All our farms supply major producers such as Fonterra for dairy and Zespri for kiwifruit. These producers and marketing companies hold the expertise to process the products we produce, market and sell to the end user creating greater downstream value than we could manage on our own through our individual businesses.

Who is the typical investor in myfarm.co.nz?

This varies and is a cross section of the community. A typical syndicated property would consist of professionals, farmers and the general populace.

What is the minimum investment?

A typical investment would have a minimum investment of $100k.

What are there restrictions as to which investors can invest? 

All investors must meet wholesale or eligible investor requirements. There are no restrictions on where people can invest from but most syndicates would have a restriction on the level of international investment (up to 25% can be foreign owned without requiring Overseas Investment Office approval).

What is the main business model for investors, dividend income through the life of the investment or capital gains on exit?

Both. We aim to set our investment businesses up with a conservative level of debt (30-40% LVR) to help drive cash returns to investors and choose both property with the ability to generate capital growth over the life of the investment. The success of this varies according to the timing it is purchased and the timing it is sold. Other factors such as development margins can also influence the capital gains generated.Is there



Examples of investments on http://myfarm.co.nz/

Is a secondary market?

Yes. Through MyFarm and our database as well as www.syndex.exchange

What are the initial and periodic fees that investors will be responsible for?

Initial fees are typically 3.5% of the total asset value at the establishment. Ongoing management fees vary form an hourly rate to a set fees of say 0.35% of asset value.

What has been the average return to MyFarm.co.nz clients?

my farm investment performance
My farm investment performance
Comparative view of New Zealand investments
Comparative view of New Zealand investments

 

How are the individual farms managed on a day to day basis? How are they audited?

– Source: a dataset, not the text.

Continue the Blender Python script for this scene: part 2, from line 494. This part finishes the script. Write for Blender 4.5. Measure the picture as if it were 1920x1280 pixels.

On a day to day basis they are managed by a farm manager in the instance of a dairy farm. A kiwifruit orchard or vineyard will managed by a contract manager who coordinates contractors to carry out the seasonal requirements for the operation of the business.

How is each farm investment structured?

What will investors own? (Land, Shares of a special purpose vehicle or something else) Investors own all the assets (land, stock, shares, machinery) and are structured as a limited partnership. This structure allows investors to manage their own tax affairs.

What are the key criteria investors should consider when investing in farms?

Location, quality of asset and debt. You should look for an asset with the ability to have alternative land use in the event of a sector disaster, or be located close to a town or city which is growing. Quality of asset relates to the quality of the infrastructure and soils. Good infrastructure and soils provide greater certainty of operating performance and less chance of surprises (eg R&M).

While a level of debt helps to drive returns and ensure you money is working harder for you, too much and the business is more vulnerable to productivity shifts (loss of productivity reducing income to meet debt requirements) or changes in the interest rate cycle.

How can potential investors learn more about MyFarm.co.nz Investors?

Contact details:

Grant Payton
National sales manager
grantp@myfarm.co.nz
029 445 5871

Visit their website: MyFarm.co.nz

Is there anything else you would like the readers of InvestItIn.com to know?

MyFarm offers an excellent opportunity to diversify an investment portfolio with an experienced and capable farm investment company. We have been operating in this sector for over 25 years and have excellent networks and knowledge to offset the pitfalls that can plague private equity partnerships. Hard assets such as NZ farmland have also proven over time to beat inflation and be one of the safest places to invest and create wealth.

We thank Grant Payton for the interview.